Dall’inizio dell’anno, secondo i dati di Reporter senza frontiere, 47 giornalisti e operatori dell’informazione sono stati uccisi nel mondo, mentre 575 sono detenuti.

Negli ultimi 24 anni, almeno 217 lavoratori dei media sono scomparsi. In Italia la libertà di informazione è sotto pressione.
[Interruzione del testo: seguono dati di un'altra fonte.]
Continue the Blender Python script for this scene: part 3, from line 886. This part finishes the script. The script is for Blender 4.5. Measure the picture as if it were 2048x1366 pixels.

Le mafie, le organizzazioni criminali, i gruppi estremisti, il precariato, le querele bavaglio, le ingerenze della politica minano la nostra libertà di informazione.

Libertà sotto scacco

Nel 2023 siamo scesi di cinque posizioni nell’indice della libertà di informazione, arrivando al 46esimo posto a livello mondiale e al 19esimo su 27 in Unione europea, unico tra i fondatori a essere classificato nella fascia “problematica”.

Sono 22 i giornalisti italiani costretti a vivere sotto scorta, 250 quelli minacciati a causa del loro lavoro.

Nonostante tutto questo, il giornalismo resta uno dei pilastri fondamentali delle nostre democrazie ed è fondamentale proteggerlo e promuoverlo, soprattutto tra le nuove generazioni.

È quello che fa il Premio Roberto Morrione, promosso dalla associazione Amici di Roberto Morrione, portato avanti con straordinaria passione civile da amici e parenti del fondatore di Rai News 24 e di Libera Informazione.

L’impegno del Premio Morrione

Un premio che, tra i tanti, non ha mai perso identità e originalità.

Il premio è riservato a donne e uomini, con o senza il tesserino professionale, sotto i trenta anni di età, vogliosi di sperimentarsi nelle inchieste e nel racconto dei territori oscurati o censurati.

Una giuria, che non conosce mai unanimità di giudizio, vota e sceglie tre soggetti per inchieste e, novità non trascurabile, un podcast; i vincitori saranno accompagnati da un tutor professionale e riceveranno un premio in denaro per consentire loro di realizzare il progetto.

Una formula originale che ha registrato un consenso crescente.

Per fortuna non manca chi ancora coltiva il desiderio di esplorare nuovi linguaggi e nuovi orizzonti: dalla guerra alla precarietà, dal disagio mentale alle discriminazioni di genere, di colore della pelle, di condizione sociale, sino alle tragedie di chi è costretto a scappare da guerre, fame, tortura.

Di questo si parlerà a Torino, nella “Fabbrica” di don Luigi Ciotti, la casa di Libera e del Gruppo Abele, sino al 26 ottobre (il programma lo potete trovare sul sito).

Novità nella novità, in questa edizione ci sarà anche una sezione dedicata a Riccardo Laganà, indimenticabile consigliere eletto dai dipendenti della Rai, generoso combattente per l’autonomia del servizio pubblico, da sempre attivista per i diritti sociali e civili, protagonista di mille battaglie per la tutela dell’ambiente.

Il ricordo dei giornalisti “caduti”

Il giorno 26 una intera sessione, tra le tante, sarà dedicata ai dieci anni dall’assassinio in Ucraina di Andrea Rocchelli, ai venti dalla brutale esecuzione, in Iraq, di Enzo Baldoni, ai trenta dalla esecuzione di Ilaria Alpi e Miran Hrovatin a Mogadiscio, in Somalia, senza mai dimenticare chi ancora attende verità e giustizia: Giulio Regeni, Mario Paciolla, Graziella De Palo e Italo Toni, Antonio Russo.

Una edizione che incarna in modo esemplare i valori che hanno segnato la vita, e non solo quella, professionale di Roberto Morrione, giornalista e direttore che non ha mai tradito l’articolo 21 della Costituzione.

Ci auguriamo che, dovunque si trovi ora, non gli sia giunta notizia di questi tempi bui e dell’assalto in atto al servizio pubblico, alla libertà di informazione (grazie sempre a Domani per le sue campagne contro i bavagli) e alla Costituzione antifascista.